The importance and contribution of the Paris exhibition to the collection's visibility and the growing interest in Art Brut within the artistic and museum community justify the second presentation at the Centro de Arte Oliva, with the aim of fostering collaborative networks, providing continued access to the works, and integrating them into an active and recognized European cultural circuit.
On deposit at the Centro de Arte Oliva, since 2014, the Treger Saint Silvestre Collection, a collection of 1,700 works assembled over 40 years by Richard Treger and António Saint Silvestre, presents works by artists who operate outside conventional artistic circles, freed from canons and formative influences.
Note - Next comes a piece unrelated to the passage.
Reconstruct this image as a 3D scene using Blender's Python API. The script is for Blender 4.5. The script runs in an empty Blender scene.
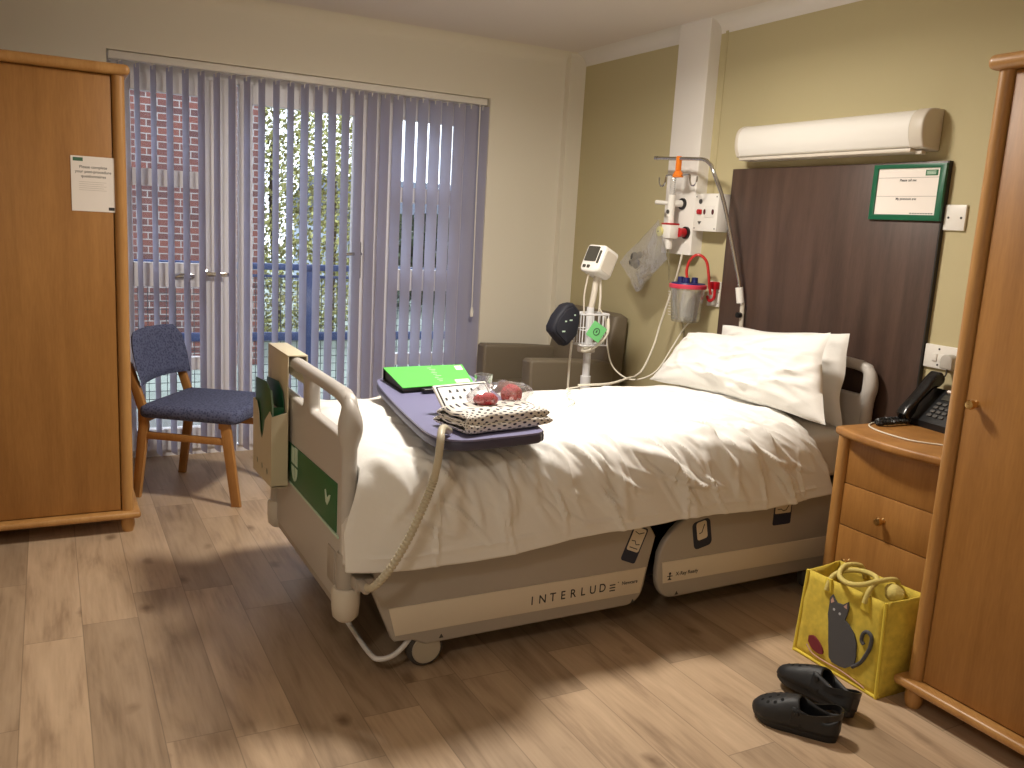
import bpy, bmesh, math, random
from mathutils import Vector, Matrix, noise
PI = math.pi
random.seed(7)
SC = bpy.context.scene
COL = SC.collection
RAD = math.radians

# ------------------------------------------------------------------ materials
def lin(r, g, b):
    f = lambda v: (v/255/12.92) if v/255 <= .04045 else ((v/255+.055)/1.055)**2.4
    return (f(r), f(g), f(b), 1.0)

def base_mat(name):
    m = bpy.data.materials.new(name); m.use_nodes = True
    nt = m.node_tree
    return m, nt, nt.nodes['Principled BSDF'], nt.nodes['Material Output']

def mat(name, col, rough=.5, metal=0, var=0, vscale=6, bump=0, bscale=80, stretch=None, coat=0, spec=.5, trans=0):
    m, nt, b, out = base_mat(name)
    b.inputs['Base Color'].default_value = col
    b.inputs['Roughness'].default_value = rough
    b.inputs['Metallic'].default_value = metal
    b.inputs['Specular IOR Level'].default_value = spec
    if coat:
        b.inputs['Coat Weight'].default_value = coat; b.inputs['Coat Roughness'].default_value = .15
    if trans:
        b.inputs['Transmission Weight'].default_value = trans
    if var or bump:
        tc = nt.nodes.new('ShaderNodeTexCoord')
        mp = nt.nodes.new('ShaderNodeMapping')
        if stretch: mp.inputs['Scale'].default_value = stretch
        nt.links.new(tc.outputs['Object'], mp.inputs['Vector'])
    if var:
        n = nt.nodes.new('ShaderNodeTexNoise'); n.inputs['Scale'].default_value = vscale; n.inputs['Detail'].default_value = 6
        nt.links.new(mp.outputs['Vector'], n.inputs['Vector'])
        r = nt.nodes.new('ShaderNodeValToRGB')
        r.color_ramp.elements[0].position = .3; r.color_ramp.elements[1].position = .7
        r.color_ramp.elements[0].color = tuple(c*(1-var) for c in col[:3]) + (1,)
        r.color_ramp.elements[1].color = tuple(min(1, c*(1+var)) for c in col[:3]) + (1,)
        nt.links.new(n.outputs['Fac'], r.inputs['Fac']); nt.links.new(r.outputs['Color'], b.inputs['Base Color'])
    if bump:
        n2 = nt.nodes.new('ShaderNodeTexNoise'); n2.inputs['Scale'].default_value = bscale; n2.inputs['Detail'].default_value = 3
        nt.links.new(mp.outputs['Vector'], n2.inputs['Vector'])
        bp = nt.nodes.new('ShaderNodeBump'); bp.inputs['Strength'].default_value = bump; bp.inputs['Distance'].default_value = .004
        nt.links.new(n2.outputs['Fac'], bp.inputs['Height']); nt.links.new(bp.outputs['Normal'], b.inputs['Normal'])
    return m

def glassy(name, tint, opac=.12, rough=.05, gloss=.08):
    """thin clear film or pane: mostly transparent, a little body colour and reflection"""
    m, nt, b, out = base_mat(name)
    b.inputs['Base Color'].default_value = tint; b.inputs['Roughness'].default_value = .3
    t = nt.nodes.new('ShaderNodeBsdfTransparent')
    mx = nt.nodes.new('ShaderNodeMixShader'); mx.inputs['Fac'].default_value = opac
    nt.links.new(t.outputs[0], mx.inputs[1]); nt.links.new(b.outputs[0], mx.inputs[2])
    g = nt.nodes.new('ShaderNodeBsdfGlossy'); g.inputs['Roughness'].default_value = rough
    lw = nt.nodes.new('ShaderNodeLayerWeight'); lw.inputs['Blend'].default_value = .25
    ma = nt.nodes.new('ShaderNodeMath'); ma.operation = 'MULTIPLY_ADD'
    ma.inputs[1].default_value = .6; ma.inputs[2].default_value = gloss*.3
    nt.links.new(lw.outputs['Facing'], ma.inputs[0])
    m2 = nt.nodes.new('ShaderNodeMixShader'); nt.links.new(ma.outputs[0], m2.inputs['Fac'])
    nt.links.new(mx.outputs[0], m2.inputs[1]); nt.links.new(g.outputs[0], m2.inputs[2])
    nt.links.new(m2.outputs[0], out.inputs['Surface'])
    return m

def wood(name, dark, light, rough=.35, sc=(9, 9, .9), coat=.0, contrast=(.3, .72)):
    m, nt, b, out = base_mat(name)
    b.inputs['Roughness'].default_value = rough
    if coat: b.inputs['Coat Weight'].default_value = coat; b.inputs['Coat Roughness'].default_value = .2
    tc = nt.nodes.new('ShaderNodeTexCoord'); mp = nt.nodes.new('ShaderNodeMapping')
    mp.inputs['Scale'].default_value = sc
    nt.links.new(tc.outputs['Object'], mp.inputs['Vector'])
    n = nt.nodes.new('ShaderNodeTexNoise'); n.inputs['Scale'].default_value = 1.3; n.inputs['Detail'].default_value = 7; n.inputs['Distortion'].default_value = .5
    nt.links.new(mp.outputs['Vector'], n.inputs['Vector'])
    mp2 = nt.nodes.new('ShaderNodeMapping'); mp2.inputs['Scale'].default_value = tuple(s*12 for s in sc)
    nt.links.new(tc.outputs['Object'], mp2.inputs['Vector'])
    n2 = nt.nodes.new('ShaderNodeTexNoise'); n2.inputs['Scale'].default_value = 1.5; n2.inputs['Detail'].default_value = 4
    nt.links.new(mp2.outputs['Vector'], n2.inputs['Vector'])
    mixf = nt.nodes.new('ShaderNodeMix'); mixf.inputs[0].default_value = .3
    nt.links.new(n.outputs['Fac'], mixf.inputs[2]); nt.links.new(n2.outputs['Fac'], mixf.inputs[3])
    r = nt.nodes.new('ShaderNodeValToRGB')
    r.color_ramp.elements[0].position = contrast[0]; r.color_ramp.elements[1].position = contrast[1]
    r.color_ramp.elements[0].color = dark; r.color_ramp.elements[1].color = light
    nt.links.new(mixf.outputs[0], r.inputs['Fac']); nt.links.new(r.outputs['Color'], b.inputs['Base Color'])
    return m

def emis(name, col, strength):
    m, nt, b, out = base_mat(name)
    b.inputs['Base Color'].default_value = col
    b.inputs['Emission Color'].default_value = col
    b.inputs['Emission Strength'].default_value = strength
    return m

def floor_mat():
    m, nt, b, out = base_mat('oak_vinyl_planks')
    N = nt.nodes.new; L = nt.links.new
    tc = N('ShaderNodeTexCoord'); sx = N('ShaderNodeSeparateXYZ'); L(tc.outputs['Object'], sx.inputs[0])
    def math_(op, a, bb=None, c=None):
        n = N('ShaderNodeMath'); n.operation = op
        for i, v in enumerate((a, bb, c)):
            if v is None: continue
            if isinstance(v, (int, float)): n.inputs[i].default_value = v
            else: L(v, n.inputs[i])
        return n.outputs[0]
    W, LEN = .174, 1.02
    yr = math_('DIVIDE', math_('ADD', sx.outputs['Y'], 2.495+.174*100), W)
    row = math_('FLOOR', yr); fy = math_('FRACT', yr)
    wn = N('ShaderNodeTexWhiteNoise'); wn.noise_dimensions = '1D'; L(row, wn.inputs['W'])
    xr = math_('DIVIDE', math_('ADD', sx.outputs['X'], math_('MULTIPLY', wn.outputs['Value'], LEN*3)), LEN)
    colm = math_('FLOOR', xr); fx = math_('FRACT', xr)
    cmb = N('ShaderNodeCombineXYZ'); L(row, cmb.inputs[0]); L(colm, cmb.inputs[1])
    w2 = N('ShaderNodeTexWhiteNoise'); w2.noise_dimensions = '2D'; L(cmb.outputs[0], w2.inputs['Vector'])
    # grain coordinates shift with each plank
    off = N('ShaderNodeVectorMath'); off.operation = 'MULTIPLY_ADD'
    L(w2.outputs['Color'], off.inputs[0]); off.inputs[1].default_value = (17, 17, 17); L(tc.outputs['Object'], off.inputs[2])
    mp = N('ShaderNodeMapping'); mp.inputs['Scale'].default_value = (1.1, 6, 1); L(off.outputs[0], mp.inputs['Vector'])
    n1 = N('ShaderNodeTexNoise'); n1.inputs['Scale'].default_value = 1.6; n1.inputs['Detail'].default_value = 8; n1.inputs['Distortion'].default_value = 1.1
    L(mp.outputs[0], n1.inputs['Vector'])
    mp3 = N('ShaderNodeMapping'); mp3.inputs['Scale'].default_value = (6, 90, 1); L(off.outputs[0], mp3.inputs['Vector'])
    n3 = N('ShaderNodeTexNoise'); n3.inputs['Scale'].default_value = 1.0; n3.inputs['Detail'].default_value = 4
    L(mp3.outputs[0], n3.inputs['Vector'])
    f = math_('ADD', math_('MULTIPLY', n1.outputs['Fac'], .72), math_('MULTIPLY', n3.outputs['Fac'], .28))
    r = N('ShaderNodeValToRGB'); r.color_ramp.elements[0].position = .25; r.color_ramp.elements[1].position = .70
    r.color_ramp.elements[0].color = lin(132, 110, 88); r.color_ramp.elements[1].color = lin(196, 172, 144)
    e = r.color_ramp.elements.new(.48); e.color = lin(178, 154, 127)
    L(f, r.inputs['Fac'])
    # tone per plank
    tone = math_('MULTIPLY_ADD', w2.outputs['Value'], .38, .76)
    mx = N('ShaderNodeMix'); mx.data_type = 'RGBA'; mx.blend_type = 'MULTIPLY'; mx.inputs[0].default_value = 1
    cc = N('ShaderNodeCombineColor'); L(tone, cc.inputs[0]); L(math_('MULTIPLY', tone, .99), cc.inputs[1]); L(math_('MULTIPLY', tone, .985), cc.inputs[2])
    L(r.outputs['Color'], mx.inputs[6]); L(cc.outputs[0], mx.inputs[7])
    # knots
    mpk = N('ShaderNodeMapping'); mpk.inputs['Scale'].default_value = (3.2, 5.5, 1); L(off.outputs[0], mpk.inputs['Vector'])
    vo = N('ShaderNodeTexVoronoi'); vo.inputs['Scale'].default_value = 1.0; L(mpk.outputs[0], vo.inputs['Vector'])
    kd = N('ShaderNodeTexNoise'); kd.inputs['Scale'].default_value = 22; L(off.outputs[0], kd.inputs['Vector'])
    kdist = math_('ADD', vo.outputs['Distance'], math_('MULTIPLY', math_('SUBTRACT', kd.outputs['Fac'], .5), .16))
    kr = N('ShaderNodeValToRGB'); kr.color_ramp.elements[0].position = .02; kr.color_ramp.elements[0].color = (.36, .30, .25, 1)
    kr.color_ramp.elements[1].position = .17; kr.color_ramp.elements[1].color = (1, 1, 1, 1)
    L(kdist, kr.inputs['Fac'])
    mk = N('ShaderNodeMix'); mk.data_type = 'RGBA'; mk.blend_type = 'MULTIPLY'; mk.inputs[0].default_value = .9
    L(mx.outputs[2], mk.inputs[6]); L(kr.outputs['Color'], mk.inputs[7])
    # seams
    ey = math_('MINIMUM', fy, math_('SUBTRACT', 1, fy)); ex = math_('MINIMUM', fx, math_('SUBTRACT', 1, fx))
    seam = math_('MINIMUM', math_('MULTIPLY', ey, W), math_('MULTIPLY', ex, LEN))
    sr = N('ShaderNodeMapRange'); sr.inputs[1].default_value = .0005; sr.inputs[2].default_value = .0022
    sr.inputs[3].default_value = .62; sr.inputs[4].default_value = 1.0; L(seam, sr.inputs[0])
    ms = N('ShaderNodeMix'); ms.data_type = 'RGBA'; ms.blend_type = 'MULTIPLY'; ms.inputs[0].default_value = 1
    L(mk.outputs[2], ms.inputs[6]); L(sr.outputs[0], ms.inputs[7])
    L(ms.outputs[2], b.inputs['Base Color'])
    b.inputs['Roughness'].default_value = .42
    bp = N('ShaderNodeBump'); bp.inputs['Strength'].default_value = .12; bp.inputs['Distance'].default_value = .003
    L(f, bp.inputs['Height']); L(bp.outputs[0], b.inputs['Normal'])
    return m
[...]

Established from the notion of Brut Art, coined by Jean Dubuffet in 1946 to define a countercultural movement produced by people without artistic training and whose social and mental alterity removed them from the dominant cultural currents, the works in the Treger Saint Silvestre Collection promote reflection on the concept of art, the discovery of free and compulsive creative expressions, and a broadening of our artistic horizons.
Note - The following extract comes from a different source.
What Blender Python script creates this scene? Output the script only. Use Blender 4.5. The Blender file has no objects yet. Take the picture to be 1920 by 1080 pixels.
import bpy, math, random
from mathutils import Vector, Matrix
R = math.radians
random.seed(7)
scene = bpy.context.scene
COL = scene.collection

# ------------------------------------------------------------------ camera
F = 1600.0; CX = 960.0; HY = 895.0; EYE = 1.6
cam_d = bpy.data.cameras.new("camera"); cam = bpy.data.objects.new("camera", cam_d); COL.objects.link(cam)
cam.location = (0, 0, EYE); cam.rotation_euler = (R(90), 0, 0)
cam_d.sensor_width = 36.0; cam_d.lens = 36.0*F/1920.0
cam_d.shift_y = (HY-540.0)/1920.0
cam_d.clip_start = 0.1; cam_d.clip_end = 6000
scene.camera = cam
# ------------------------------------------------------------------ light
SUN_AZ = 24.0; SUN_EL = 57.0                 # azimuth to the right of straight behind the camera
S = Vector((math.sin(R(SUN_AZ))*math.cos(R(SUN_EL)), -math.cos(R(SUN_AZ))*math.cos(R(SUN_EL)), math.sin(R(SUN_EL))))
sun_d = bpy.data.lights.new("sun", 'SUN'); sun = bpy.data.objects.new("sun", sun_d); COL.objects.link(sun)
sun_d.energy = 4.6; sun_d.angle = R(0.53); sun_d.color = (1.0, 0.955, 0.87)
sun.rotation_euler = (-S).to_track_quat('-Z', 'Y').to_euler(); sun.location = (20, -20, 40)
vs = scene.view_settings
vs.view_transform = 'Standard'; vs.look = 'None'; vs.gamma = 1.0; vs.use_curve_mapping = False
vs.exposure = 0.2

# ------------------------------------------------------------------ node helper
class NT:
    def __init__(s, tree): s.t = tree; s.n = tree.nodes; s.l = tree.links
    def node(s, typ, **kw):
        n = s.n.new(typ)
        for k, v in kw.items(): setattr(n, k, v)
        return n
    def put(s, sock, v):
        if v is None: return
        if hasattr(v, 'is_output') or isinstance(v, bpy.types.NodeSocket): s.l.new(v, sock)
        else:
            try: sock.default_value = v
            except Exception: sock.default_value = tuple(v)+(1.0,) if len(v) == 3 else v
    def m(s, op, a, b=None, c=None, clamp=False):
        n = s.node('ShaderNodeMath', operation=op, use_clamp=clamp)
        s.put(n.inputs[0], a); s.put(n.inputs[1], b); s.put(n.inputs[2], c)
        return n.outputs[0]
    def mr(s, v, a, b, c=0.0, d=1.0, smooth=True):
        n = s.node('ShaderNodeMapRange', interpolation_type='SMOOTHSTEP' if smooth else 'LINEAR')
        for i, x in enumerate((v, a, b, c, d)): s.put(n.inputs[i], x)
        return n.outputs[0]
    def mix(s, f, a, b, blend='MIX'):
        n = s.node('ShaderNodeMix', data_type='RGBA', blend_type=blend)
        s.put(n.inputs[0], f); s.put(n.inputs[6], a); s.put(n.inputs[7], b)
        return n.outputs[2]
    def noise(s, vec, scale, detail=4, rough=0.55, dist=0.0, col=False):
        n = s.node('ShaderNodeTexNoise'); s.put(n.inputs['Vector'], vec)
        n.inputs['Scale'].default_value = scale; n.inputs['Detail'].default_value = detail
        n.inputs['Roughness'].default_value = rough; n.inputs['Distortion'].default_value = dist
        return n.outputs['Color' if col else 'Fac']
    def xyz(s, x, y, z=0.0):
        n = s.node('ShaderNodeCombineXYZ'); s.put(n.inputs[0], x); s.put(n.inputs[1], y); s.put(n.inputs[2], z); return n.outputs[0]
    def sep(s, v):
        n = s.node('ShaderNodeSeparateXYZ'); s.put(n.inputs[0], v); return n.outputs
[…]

A selection from this collection, Espírito Singular reveals creators who, while mostly self-taught, imposed their own rules on art, both in the choice of materials and techniques used and in the themes represented. The selection of works on display ranges from artists associated with the founding moments of Art Brut to authors from more recent and diverse contexts, expanding the possibilities for interpreting this creative field. Curated by Martine Lusardy, director of Halle Saint Pierre, the Portuguese exhibition highlights, in addition to painting and sculpture, the influence of Art Brut on contemporary artistic practices such as photography.
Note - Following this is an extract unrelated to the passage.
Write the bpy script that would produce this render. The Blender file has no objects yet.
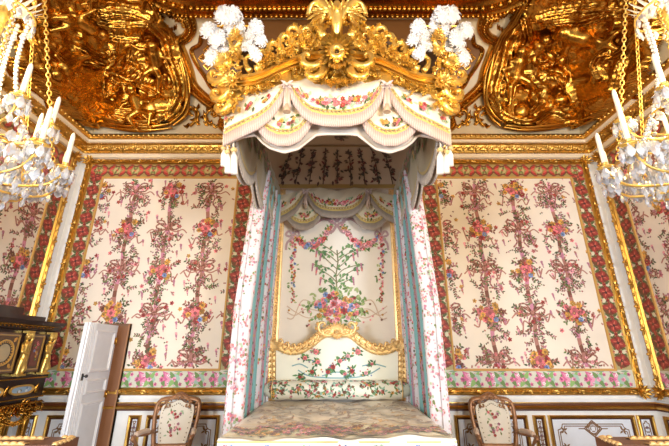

Between drawings, paintings, sculptures, accumulations of objects, collages and photographs, we delve into a visual and emotional journey through the creative universes of one hundred authors whose works explore and reveal inner worlds, passions, anxieties, dreams and revolts. If some of the works on display attract attention due to their naive, colorful and vibrant character, such as the enormous muscular male figures – os bodybuilders – by Misleidys Pedroso (1985) painted on cardboard, cut out and glued at the edges with small pieces of brown tape, and the surrealist ceramic pieces by the Portuguese artist Mónica Machado (1966) which, inspired by the imagery of popular culture, seem to float above their supports in a profusion of colorful shapes and figures, others provoke a feeling of discomfort and restlessness in the visitor, an example of which is the pictorial universe of Dado (1933-2010) when portraying human violence.
In another exhibition, photography emerges as an artistic expression within the world of Art Brut in the performative portraits and self-portraits of Machcinski (1942-2022), who transforms himself into fictional or appropriated characters, and of Bascoulard (1913-1978), in which he questions distinctions and gender issues. Still in the field of photography, highlights include the staged photographs of Eugene von Bruenchenhein (1910-1983) of his wife, in a style that ranges from the naive to the erotic, and the powerful and macabre images of Cuban artist Jorge Alberto Cadi (1963), which include crosses, severed heads, and hand-sewn eyes as a way of revealing hidden meanings in family scenes.
Of particular note are the drawings by the most renowned Portuguese artist of Art Brut in Portugal and abroad, Jaime Fernandes (1899-1969), whose meticulous and repetitive gestures give form to dense human figures with intense gazes, half-open mouths and fallen or raised arms, occupying the entirety of the reduced dimensions of the sheets of paper.
Imposing itself through the representation of the diversity of Brut Art and its multiple expressions, Espírito Singular presents us with works that reflect a deep and personal involvement of its authors with artistic expression, the result of their unique life trajectories, where the conventional gives way to the authentic and the original.
The exhibition is open until November 23.